I never thought much of the import of that event to him until I read the chapter he wrote in Lawrence Cunningham and Stephanie Cuba’s The Warren Buffett Shareholder: Stories from inside the Berkshire Hathaway Annual Meeting. Jack retold the entire story of that special day, and even wrote that he avoided discussing with me what he assumed was a sore subject.

An outside observer might presume that I believe the opposite of Jack — that I dismiss indexing, and that I am a spokesperson for hedge funds and active management.

They would be wrong. I don’t see the world in black and white.

The bet with Warren was a specific wager at a moment in time. I believed (and still do) that my odds of victory were favorable back in 2008, but my position in that wager did not pervade my investment philosophy in a similar way that it did for Warren and Jack.

I’m a huge proponent of index funds for anyone who cannot clearly articulate the competitive advantage they hold over other market participants, let alone for the masses of individuals who wouldn’t understand the importance of that prerequisite if asked. My parents, a doctor and a teacher, are stereotypical individuals who should invest in index funds.

Digging in deeper, I respected Jack’s stalwart promotion of the S&P 500 Index Fund over all other index funds. Jack proclaimed that large, U.S. companies made the best long-term investments and preferred those factors in his portfolio to all others. He didn’t call that stance an active bet, but he wasn’t blindly “buying the market” either.

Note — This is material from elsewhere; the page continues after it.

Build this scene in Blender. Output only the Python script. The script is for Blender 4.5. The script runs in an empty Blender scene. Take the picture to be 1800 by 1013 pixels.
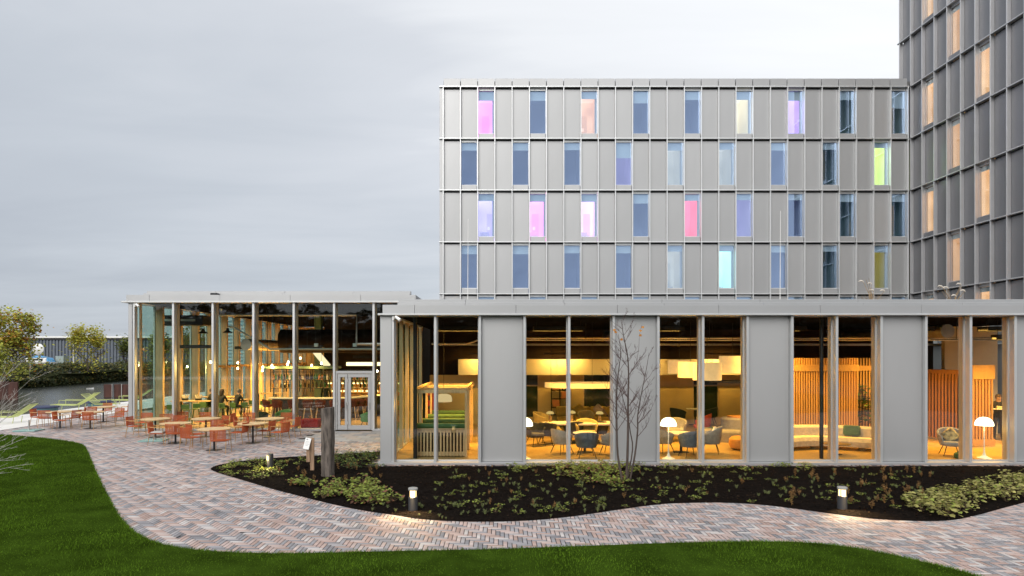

On the other hand, I’ve always been curious about the dinner conversation in the Bogle household. Jack spent the early part of his career as an active value manager and later purchased a high-flying growth stock manager to add to the Wellington stable before he was dismissed from the organization. That painful transition catalyzed a new religion and the launch of Vanguard.

I first heard about Jack in the mid-1990s from his son, John Jr. My employer at the time, the Yale University Investments Office, invested in John’s actively managed, high-performing quantitative fund. I can only imagine what their conversations must have been like, as Jack preached low-cost indexing to the world and John Jr. proved time and again that he was an exception to the rule of active manager underperformance. Could Jack really turn on the evidence in his own family?

I wish I had a chance to debate these subtleties with Jack that night, but we were passing ships in the night sailing delicately past each other’s right-of-way. Steve had arranged a podcast conversation between us, but Jack took ill and time ran out before we made it happen.

I sent Steve condolences upon Jack’s passing, and he shared that I had helped create one of the happiest days in Jack’s life. I never could have imagined that a bet with Warren would create an opportunity to honor and celebrate such a giant in our industry.

For that alone, the bet was worth the price of admission.